Bob Dylan performing
Bob Dylan performing on February 5, 1966

This Sunday, when Bob Dylan makes his first TV concert appearance in some 30 years — “Shadow Kingdom” (with purchasing available until July 20) — there will be a perfect meal with which to accompany the show: flounder alongside a rendition of the home-made potato-chips that used to be de rigueur at Roger’s Restaurant (now Townline BBQ).

After all, Roger’s flounder is the entrée that made Bob Dylan happy in the 1970s. Bruce Harry, an East Hamptons native, happened to be cooking at Roger’s in Sagaponick when the future Nobel Prize winner strolled in for a bite to eat. “Someone said ‘Bob Dylan’s sitting in the dining room,’” Harry told the East Hampton Star in 2016. Explaining that Dylan was not the restaurant’s first celebrity diner – other ‘70s stalwarts included Cheryl Tiegs (probably in the company of her then-beau Peter Beard), Craig Claiborne and Marlo Thomas – he added, “I always try to perfect what I do, so I tried to make a perfect order of flounder.”

Clearly, game recognizes game. After finishing dinner, recalled Harry, “[Dylan] popped his head in and said, ‘Thank you very much. That was a great meal.’ I was all dirty and greasy, so I didn’t shake his hand.”

Dylan, who, on at least one occasion, rented a house in East Hampton under his mother’s maiden name so that nobody knew he had snuck into town, was not exactly swanning around the Hamptons or even venturing to Montauk for hangout sessions with Warhol (though he and his family did take jaunts to the lighthouse there). Instead, Dylan mostly lived with discretion, renting houses (on Nichols Lane one time and on Lily Pond Lane another), keeping a hammock in the living room and doing paintings as well as songwriting collaborations with theater-director and lyricist Jacque Levy. In his book “Chronicles”, Dylan describes East Hampton as “not really a place but a ‘state of mind’” for getting one’s balance back.

Dylan and Levy headed East after collaborative sessions in Greenwich Village came with too many distractions and lures of local drinking spots. “Some it was very funny; we’d be walking down a supermarket aisle [while loading up on groceries for the Hamptons house],” the late Levy said in a YouTube video, recalling the weeks he and Dylan spent in East Hampton.
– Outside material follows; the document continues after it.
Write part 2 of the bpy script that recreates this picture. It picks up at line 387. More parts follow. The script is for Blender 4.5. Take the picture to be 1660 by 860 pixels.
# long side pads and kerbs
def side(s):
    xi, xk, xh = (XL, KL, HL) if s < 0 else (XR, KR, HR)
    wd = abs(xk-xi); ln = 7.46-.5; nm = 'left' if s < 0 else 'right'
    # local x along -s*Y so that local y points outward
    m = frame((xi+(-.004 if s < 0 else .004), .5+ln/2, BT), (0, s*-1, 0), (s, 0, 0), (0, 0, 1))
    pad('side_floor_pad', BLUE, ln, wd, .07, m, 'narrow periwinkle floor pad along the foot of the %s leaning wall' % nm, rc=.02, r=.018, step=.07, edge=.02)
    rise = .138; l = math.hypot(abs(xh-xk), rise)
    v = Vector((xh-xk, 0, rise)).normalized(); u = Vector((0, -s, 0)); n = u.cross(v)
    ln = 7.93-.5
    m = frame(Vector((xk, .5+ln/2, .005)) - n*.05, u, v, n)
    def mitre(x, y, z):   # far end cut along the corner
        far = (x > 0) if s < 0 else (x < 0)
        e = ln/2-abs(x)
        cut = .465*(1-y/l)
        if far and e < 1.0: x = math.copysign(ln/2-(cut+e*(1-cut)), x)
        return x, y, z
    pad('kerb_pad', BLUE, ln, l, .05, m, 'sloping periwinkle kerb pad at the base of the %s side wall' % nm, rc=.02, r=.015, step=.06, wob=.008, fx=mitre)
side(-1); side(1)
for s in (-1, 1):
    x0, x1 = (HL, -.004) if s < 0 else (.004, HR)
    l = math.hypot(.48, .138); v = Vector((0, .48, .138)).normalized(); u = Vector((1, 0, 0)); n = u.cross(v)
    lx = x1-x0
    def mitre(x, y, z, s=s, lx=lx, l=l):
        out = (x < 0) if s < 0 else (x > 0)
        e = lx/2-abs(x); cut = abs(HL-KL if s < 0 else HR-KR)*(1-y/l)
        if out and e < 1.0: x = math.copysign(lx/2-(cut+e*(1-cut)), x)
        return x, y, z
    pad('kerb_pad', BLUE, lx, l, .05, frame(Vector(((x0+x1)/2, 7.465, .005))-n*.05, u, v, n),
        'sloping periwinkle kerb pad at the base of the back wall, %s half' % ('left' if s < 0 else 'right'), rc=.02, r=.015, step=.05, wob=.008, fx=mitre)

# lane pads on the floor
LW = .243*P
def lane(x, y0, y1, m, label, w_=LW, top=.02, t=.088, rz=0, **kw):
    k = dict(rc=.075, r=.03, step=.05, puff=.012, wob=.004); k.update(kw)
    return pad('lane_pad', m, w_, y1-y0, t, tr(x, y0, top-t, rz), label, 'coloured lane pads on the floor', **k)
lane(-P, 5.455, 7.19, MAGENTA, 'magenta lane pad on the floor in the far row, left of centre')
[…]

Another time, he recalled, “after we finished a song, we went out to a bar and [Dylan] had a sheet [of paper] with him. Bob asked somebody at the bar if he would like to hear a song that he wrote.”

Bob Dylan at a press conference
Bob Dylan

Dylan began reciting the song and, said Levy, “the person at the bar was starry eyed. He’s probably still talking about the night Bob Dylan read him a song he wrote.”

Whatever goofing around took place, Dylan must have been happy with the collaboration that yielded tunes such as “Joey” and “Hurricane,” which highlight the 1976 LP “Desire.” As Levy remembered it, a few weeks into their stay, Dylan called CBS records from the Hamptons. He had big news: “Get ready. We’re going to come in a couple of weeks. We’ve got a new album.”

In “Chronicles,” Dylan describes the Nichols Lane digs as “as a colonial house with plantation-shuttered windows.” Giant hedges hid him and his family from the street and there was a large backyard that opened up to “a gated dune that led to the pristine Atlantic sandy beach.”

Bob Dylan performing in 2012
Bob Dylan performing in 2012

Dylan writes that it was in East Hampton where he first began painting landscapes (the rental was a pretty good investment, then, as his pieces sell for thousands of dollars and he has a retrospective coming up in Miami). But, as Dylan points out in “Chronicles,” he and his five kids engaged in the same family activities as the rest of us might. “We went to the beach, boated on the bay, dug for clams, went to Gardiners Island, rode go-carts and pulled wagons, walked around on Division Street … and went to the movies.”

That last detail was confirmed by the late Rick Murphy in “Dan’s Paper”: “Bob Dylan used to take his little ones to the matinees … I saw him outside – like a complete unknown.”

Save for the occasional bit of scene-making at a local bar or supermarket, Bob Dylan had it no other way during his Hamptons sojourns. “My face wasn’t that well known,” Dylan writes, “although the name would have made people uncomfortable.”